▶ Available data:
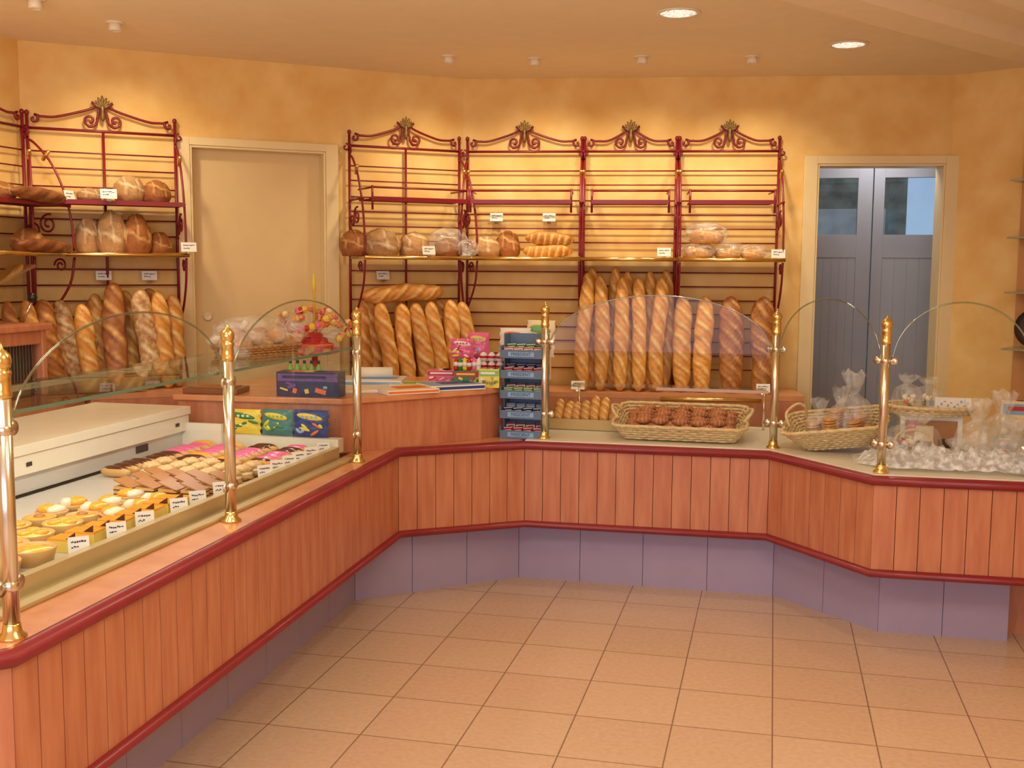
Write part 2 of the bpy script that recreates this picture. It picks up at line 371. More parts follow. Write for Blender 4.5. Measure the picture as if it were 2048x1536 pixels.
add('front_rail',g,[m_beige],case,world=True,bevel=.003)
g=G().box((-2.75,(Y0+Y1)/2+.0,.905),(.48,Y1-Y0,.035)).box((-2.735,(Y0+Y1)/2,.85),(.43,Y1-Y0,.07)).box((-2.755,(Y0+Y1)/2,.78),(.43,Y1-Y0,.07),2)
for y in (3.06,4.05): g.box((-2.5385,y,.785),(.004,.09,.03),1); g.box((-2.518,y+.25,.85),(.003,.03,.015),1)
add('hood',g,[m_case,m_dark,m_tray],case,world=True,bevel=.004)
for a,b in((2.09,3.22),(3.24,4.37)):
    add('glass_shelf',G().box((-1.945,(a+b)/2,1.2),(.42,b-a,.008)),[m_gshelf],case,world=True)
    add('shelf_edge',G().box((-1.733,(a+b)/2,1.2),(.003,b-a,.009)),[m_gedge],case,world=True,label='green-tinted polished glass edge')
add('fill_light_strip',G().box((-2.14,(Y0+Y1)/2,1.187),(.025,Y1-Y0-.2,.014)),[m_case],case,world=True,label='slim enamel strip added for fill light under the glass shelf')  # added strip, stands for the source of the case fill
add('end_glass',G().add([(-1.73,4.385,.73),(-2.43,4.385,.73),(-2.43,4.385,1.19),(-1.73,4.385,1.19)],[(0,1,2,3)]),[m_glass],case,world=True)
# posts
PO=[(-1.632,2.065),(-1.70,3.22),(-1.705,4.36),(-1.06,5.165),(.02,5.175),(.45,4.665),(1.03,4.70)]
z0=.716
p0=empty('guard_post',(PO[0][0],PO[0][1],z0),label='satin steel glass-guard post with brass collars and finial on counter',category='post',group='glass guard posts')
add('tube',G().lathe([(.018,.012),(.018,.55)],18),[m_steel],p0)
add('base_flange',G().lathe([(.032,0),(.032,.006),(.022,.014),(.0195,.03),(.0185,.035)],20),[m_brass],p0)
add('finial',G().lathe([(.0185,.54),(.021,.545),(.021,.553),(.019,.558),(.019,.588),(.021,.592),(.021,.598),(.016,.603),(.02,.61),(.0225,.622),(.02,.635),(.012,.644),(.006,.649),(.005,.655),(.002,.662)],20),[m_brass],p0)
for zc in(.12,.47):
    g=G().lathe([(.0185,zc-.010),(.0198,zc-.009),(.0198,zc+.009),(.0185,zc+.010)],18)
    for sx in(-1,1): g.lathe([(.002,-.003),(.017,-.003),(.017,.003),(.002,.003)],14,(sx*.033,0,zc),0,R=Rx(pi/2))
    add('glass_clamp',g,[m_steel],p0)
def pa(i):
    a=Vector(PO[max(i-1,0)]);b=Vector(PO[min(i+1,6)]);
    if i==3:a=Vector(PO[3])
    if i==2:b=Vector(PO[2])
    t=(b-a); return math.atan2(t.y,t.x)
p0.matrix_basis=Matrix.Translation((PO[0][0],PO[0][1],z0))@Matrix.Rotation(pa(0),4,'Z')
for i in range(1,7): dup(p0,(PO[i][0],PO[i][1],z0+(.006 if i>2 else 0)),Rz(pa(i)),scale=(1,1,.975 if i in(1,4,5,6) else 1))
def pane(A,B,label):
    A=Vector(A);B=Vector(B);t=(B-A);Lp=t.length;t/=Lp;n=Vector((t.y,-t.x)); a0=.026;N=28; w=Lp-2*a0
    pts=[(0,.735),(w,.735)]
    for i in range(N+1):
        th=pi*i/N; pts.append((w/2+w/2*cos(th),1.17+.25*sin(th)))
    g=G(); k=len(pts); vs=[]
    for x,z in pts: p=A+t*(x+a0); vs.append((p.x,p.y,z))
    g.add(vs,[tuple(range(k))],0)
    o=add('glass_guard',g,[m_glass],label=label,category='glass screen',group='arched glass guards')
    add('polished_edge',G().tube([(v[0],v[1],v[2]) for v in vs[2:]],.0034,6),[m_gedge2],o)
for a,b in((0,1),(1,2),(3,4),(4,5),(5,6)): pane(PO[a],PO[b],'clear arched glass screen clamped between brass-topped posts')
gs=empty('counter_glass_shelf',(-.52,5.31,.722),label='low horizontal glass shelf behind the centre glass screen',category='shelf')
add('glass_plate',G().box((-.52,5.72,.93),(1.0,.16,.008)),[m_gshelf],gs,world=True)
add('plate_edge',G().box((-.29,5.638,.93),(.56,.004,.016)),[m_chrome],gs,world=True,label='bright polished front edge of the glass shelf')
for x in(-.99,-.03): add('leg',G().lathe([(.006,.722),(.006,.926)],10,(x,5.75,0)),[m_steel],gs,world=True)
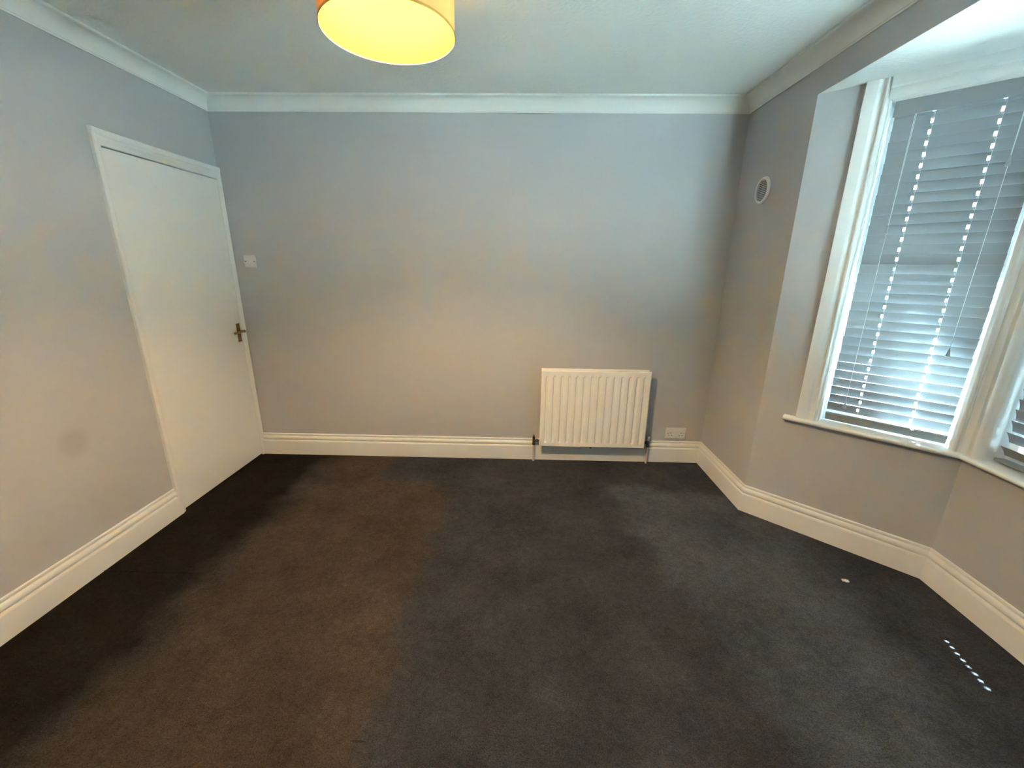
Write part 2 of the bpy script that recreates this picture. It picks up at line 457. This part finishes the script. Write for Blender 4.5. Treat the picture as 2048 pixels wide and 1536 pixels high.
RC = [(XL, YB), (XR, YB), (XR, YN), (XL, YN)]
for i, (nm, lb) in enumerate([('trim_1', 'white plaster coving above the back wall'), ('trim_2', 'white plaster coving above the bay beam on the right'),
                              ('trim_3', 'white plaster coving above the wall behind the camera'), ('trim_4', 'white plaster coving above the left wall and door')]):
    struct(sweep_seg(nm, RC[i], RC[(i + 1) % 4], RC[i - 1], RC[(i + 2) % 4], CV, M['cove'], smooth=True), lb, 'coving')

# ------------------------------------------------------------------ door
door = struct(empty('door_1', (XL, 2.555, 0)), 'flush white painted door closed in the left wall, aged brass lever', 'door')
OY = -2.555
def architrave(y0, y1, flip, name, ztop):
    """upright, profile across y, proud of the wall"""
    w = y1 - y0
    P = [(0, 0), (0, .016), (.004, .020), (.30 * w, .021), (.42 * w, .019), (.50 * w, .0155), (.60 * w, .0145), (.66 * w, .0165), (.74 * w, .0165), (.80 * w, .013), (w - .003, .012), (w, .009), (w, 0)]
    bm = bmesh.new()
    poly = [(x, (y0 + s if not flip else y1 - s) + OY) for s, x in P]
    prism(bm, poly, 0, ztop); return finish(bm, name, M['white'], door, smooth=True)
architrave(2.119, 2.160, False, 'architrave_upright', 2.062)
architrave(2.940, 2.971, True, 'architrave_upright', 2.062)
bm = bmesh.new()
hw = 0.072
P = [(0, 0), (0, .016), (.004, .020), (.28 * hw, .021), (.36 * hw, .0185), (.42 * hw, .0165), (.48 * hw, .0185), (.60 * hw, .018), (.68 * hw, .014), (.74 * hw, .0125), (hw, .011), (hw, 0)]
v0 = [bm.verts.new((x, 2.1212 + OY, 1.9895 + hw - s)) for s, x in P]; v1 = [bm.verts.new((x, 2.9695 + OY, 1.9895 + hw - s)) for s, x in P]
for i in range(len(P)): bm.faces.new((v0[i], v1[i], v1[(i + 1) % len(P)], v0[(i + 1) % len(P)]))
bm.faces.new(v0[::-1]); bm.faces.new(v1)
finish(bm, 'architrave_head', M['white'], door, smooth=True)
bm = bmesh.new()      # lining of the opening behind the leaf
box(bm, (-.12, 2.150 + OY, 0), (0.004, 2.1625 + OY, 1.998)); box(bm, (-.12, 2.9475 + OY, 0), (0.004, 2.950 + OY, 1.998)); box(bm, (-.12, 2.150 + OY, 1.9885), (0.004, 2.950 + OY, 1.998))
box(bm, (-.12, 2.1625 + OY, 0), (-.05, 2.175 + OY, 1.99)); box(bm, (-.12, 2.1625 + OY, 1.97), (-.05, 2.9475 + OY, 1.9885)); box(bm, (-.12, 2.935 + OY, 0), (-.05, 2.9475 + OY, 1.99))
finish(bm, 'door_lining', M['white'], door)
bm = bmesh.new(); box(bm, (-.044, 2.1655 + OY, .010), (.004, 2.9455 + OY, 1.9835), .0018, 1)
leaf = finish(bm, 'door_leaf', M['white'], door)
bm = bmesh.new(); box(bm, (.0035, 2.8875 + OY, .908), (.0075, 2.9225 + OY, 1.040), .0015, 2)
hp = finish(bm, 'handle_plate', M['brass'], leaf); hp['label'] = 'aged brass lever plate'
bm = bmesh.new()
zl, yl = .985, 2.905 + OY
cyl(bm, (.007, yl, zl), (.014, yl, zl), .0125, 20)
tube(bm, [(.012, yl, zl), (.034, yl, zl), (.046, yl - .003, zl), (.052, yl - .014, zl), (.053, yl - .04, zl + .001), (.052, yl - .075, zl + .001), (.050, yl - .100, zl - .001)], .0072, 12)
bmesh.ops.create_uvsphere(bm, u_segments=14, v_segments=10, radius=.0092, matrix=Matrix.Translation((.050, yl - .100, zl - .001)))
bmesh.ops.create_uvsphere(bm, u_segments=14, v_segments=10, radius=.0105, matrix=Matrix.Translation((.049, yl - .004, zl)))
lv = finish(bm, 'lever_handle', M['brass'], leaf, smooth=True); lv['label'] = 'aged brass lever handle'
for z in (.295, 1.70):
    bm = bmesh.new(); box(bm, (-.002, 2.1615 + OY, z - .04), (.0052, 2.1665 + OY, z + .04), .001, 1)
    cyl(bm, (.0052, 2.164 + OY, z - .04), (.0052, 2.164 + OY, z + .04), .0034, 10)
    finish(bm, 'hinge', M['white'], leaf)
bm = bmesh.new()
for z in (.962, 1.031, .917): cyl(bm, (.0072, 2.905 + OY, z), (.0084, 2.905 + OY, z), .0035, 10)
finish(bm, 'plate_screws', M['valve'], leaf)

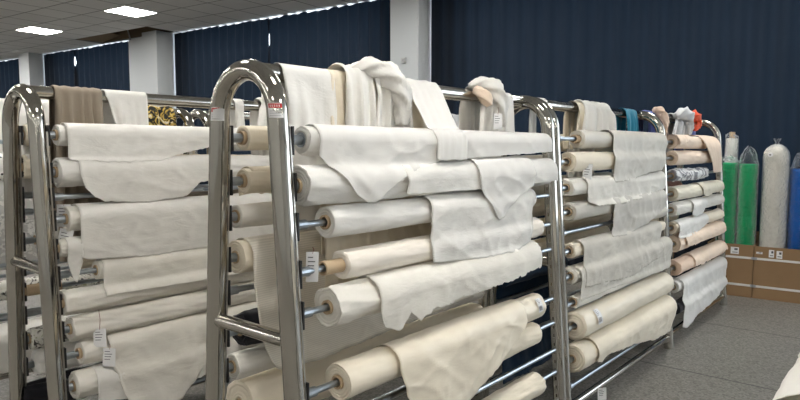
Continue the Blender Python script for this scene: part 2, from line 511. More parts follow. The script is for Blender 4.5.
# curtains: navy, hung in panels, a bright slit where two panels part
def curtain(label, y0, y1, e0=None, e1=None, z1=3.686):
    n = int((y1 - y0) / 0.035) + 2
    m = 26
    vs = []
    ph = rnd.random() * 10
    for j in range(m + 1):
        z = 0.03 + (z1 - 0.03) * j / m
        for i in range(n + 1):
            t = i / n
            a = y0 + (e0(z) if e0 else 0); b = y1 - (e1(z) if e1 else 0)
            y = a + (b - a) * t
            amp = 0.030 + 0.012 * nz(y * 0.7, ph)
            d = amp * math.sin(y * 2 * PI / 0.21 + 1.6 * nz(y * 0.9, z * 0.15, ph)) + 0.02 * nz(y * 1.4, z * 0.5, ph + 4)
            zz = z + (0.018 * nz(y * 5, ph) + 0.016 * math.sin(y * 2 * PI / 0.21) if j == m else 0)
            vs.append(bw(7.66 + d, y, zz))
    fs = []
    for j in range(m):
        for i in range(n):
            k = j * (n + 1) + i
            fs.append((k, k + 1, k + n + 2, k + n + 1))
    o = mesh_obj('curtain', vs, fs, NAVY)
    tag(o, label, 'curtain', 'navy curtains along the window wall')
slit = lambda z: -0.05 + 0.066 * max(0.0, min(1.0, (z - 3.12) / 0.12)) * (1 if z < 3.40 else max(0.0, 1 - (z - 3.40) / 0.10))
slit2 = lambda z: -0.05 + 0.070 * max(0.0, min(1.0, (z - 3.22) / 0.1)) * (1 if z < 3.52 else max(0.0, 1 - (z - 3.52) / 0.08))
curtain('navy curtain behind the standing wrapped rolls, right of the near column', -0.6, 4.585)
curtain('navy curtain between the near column and the bright slit', 5.09, 7.78, None, slit)
curtain('navy curtain left of the bright slit, running to the far column', 7.785, 10.33, slit, None)
curtain('navy curtain left of the far column, up to its own small slit', 11.65, 13.77, None, slit2)
curtain('navy curtain between the small slit and the farthest column', 13.775, 15.07, slit2, None)
curtain('navy curtain left of the farthest column at the picture edge', 15.60, 20.6)

# ------------------------------------------------------------------ racks
RACKS = {}
GRIDZ = [1.54 - 0.1365 * k for k in range(11)]
class Rack: pass

def leg_off(z):                             # half width of the frame at height z
    return 0.157 + 0.07 * (1.6 - z)

def make_rack(key, X0, Yc, L, label, front, back, sticker=False, crossz=0.897):
    """front / back: lists of rod heights"""
    R = Rack(); R.X0, R.Yc, R.L = X0, Yc, L
    R.obst = {'f': [], 'b': []}
    root = empty('fabric_rack', (X0, Yc, 0))
    tag(root, label, 'rack', 'steel fabric racks')
    R.root = root
    path = []
    for z in (0.0, 0.5, 1.0, 1.4):
        path.append((-leg_off(z), z))
    for k in range(0, 25):
        a = PI - PI * k / 24
        path.append((0.157 * math.cos(a), 1.60 + 0.155 * math.sin(a)))
    path += [(leg_off(z), z) for z in (1.4, 1.0, 0.5, 0.0)]
    frames = []
    for end, x in enumerate((0.0, L)):
        fr = autosmooth(MB().tube([(x, y, z) for y, z in path], 0.034, 24).build('end_frame', STEEL, root))
        mbx = MB().tube([(x, -leg_off(crossz), crossz), (x, leg_off(crossz), crossz)], 0.0245, 18)
        autosmooth(mbx.build('crossbar', STEEL, fr))
        frames.append(fr)
        if sticker and end == 0:
            for y, w in ((-1, 1), (1, 1)):
                yc = y * (leg_off(1.62) + 0.004)
                st = MB()
                z0, z1 = 1.605, 1.645
                # curved label wrapped round the camera side of the leg
                def arc(za, zb, a0, a1, rr, mi):
                    vs = []; fs = []
                    k = 8
                    for q in range(k + 1):
                        a = a0 + (a1 - a0) * q / k
                        for zz in (za, zb):
                            cy = y * leg_off(zz) if zz < 1.6 else y * 0.157 * math.sqrt(max(0, 1 - ((zz - 1.6) / 0.155) ** 2))
                            vs.append((x + rr * math.cos(a), cy + rr * math.sin(a), zz))
                    for q in range(k):
                        fs.append((2 * q, 2 * q + 2, 2 * q + 3, 2 * q + 1))
                    st.add(vs, fs, mi)
                a0, a1 = math.radians(180), math.radians(262)
                arc(1.595, 1.640, a0, a1, 0.0346, 0)
                arc(1.625, 1.638, a0 + 0.08, a1 - 0.08, 0.0349, 1)
                for zz in (1.600, 1.607, 1.614):
                    arc(zz, zz + 0.003, a0 + 0.15, a1 - 0.25, 0.0349, 2)
                for q in range(5):          # pale strokes of the red heading
                    aa = a0 + 0.25 + q * 0.2
                    arc(1.628, 1.635, aa, aa + 0.09, 0.0351, 0)
                s_ = st.build('sticker', [PAPER, REDINK, STICKERGREY], fr, True)
    tr = autosmooth(MB().tube([(0.0, 0, 1.755), (L, 0, 1.755)], 0.030, 20).build('top_rail', STEEL, root))
    for s in (-1, 1):
        y = s * leg_off(0.085)
        autosmooth(MB().tube([(0, y, 0.085), (L, y, 0.085)], 0.022, 14).build('bottom_rail', STEEL, root))
        for fi, x in enumerate((0.035, L - 0.035)):        # slotted strip on the inner side of each leg
            st = MB()
            zs = [0.12 + 0.0455 * k for k in range(33)]
            w = 0.013
            def P(y_, z_): return s * leg_off(z_) + y_
            for z_a, z_b in zip(zs, zs[1:]):
                za, zb = z_a, z_b
                for (ya, yb, a, b) in ((-w, -0.006, za, zb), (0.006, w, za, zb), (-0.006, 0.006, za, za + 0.027)):
                    vs = [(x + dx, P(yy, zz), zz) for zz in (a, b) for yy in (ya, yb) for dx in (-0.003, 0.003)]
                    st.add(vs, [(0, 2, 3, 1), (4, 5, 7, 6), (0, 1, 5, 4), (2, 6, 7, 3), (0, 4, 6, 2), (1, 3, 7, 5)])
            st.build('slotted_strip', STRIP, frames[fi])
    for s, zs in ((-1, front), (1, back)):
        for z in zs:
            y = s * leg_off(z)
            rd = autosmooth(MB().tube([(0.03, y, z), (L - 0.03, y, z)], 0.0115, 12).build('rod', ROD, root))
            b = MB()
            zc = z
            b.box(0.039, 0.046, y - 0.017, y + 0.017, zc - 0.048, zc + 0.042)
            b.tube([(0.046, y, z), (0.085, y, z)], 0.0165, 12, mi=1)
            b.build('bracket', [PLATE, ROD], rd)
    RACKS[key] = R
    return R

# ------------------------------------------------------------------ fabric rolls
def a_tw(q, seg):
    return math.sin(2 * PI * q / seg)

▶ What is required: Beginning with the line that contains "1536 pixels high." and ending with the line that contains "struct(sweep_seg(nm, RC[i], RC[(i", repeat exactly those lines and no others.

▶ Response to this task:
Write part 2 of the bpy script that recreates this picture. It picks up at line 457. This part finishes the script. Write for Blender 4.5. Treat the picture as 2048 pixels wide and 1536 pixels high.
RC = [(XL, YB), (XR, YB), (XR, YN), (XL, YN)]
for i, (nm, lb) in enumerate([('trim_1', 'white plaster coving above the back wall'), ('trim_2', 'white plaster coving above the bay beam on the right'),
                              ('trim_3', 'white plaster coving above the wall behind the camera'), ('trim_4', 'white plaster coving above the left wall and door')]):
    struct(sweep_seg(nm, RC[i], RC[(i + 1) % 4], RC[i - 1], RC[(i + 2) % 4], CV, M['cove'], smooth=True), lb, 'coving')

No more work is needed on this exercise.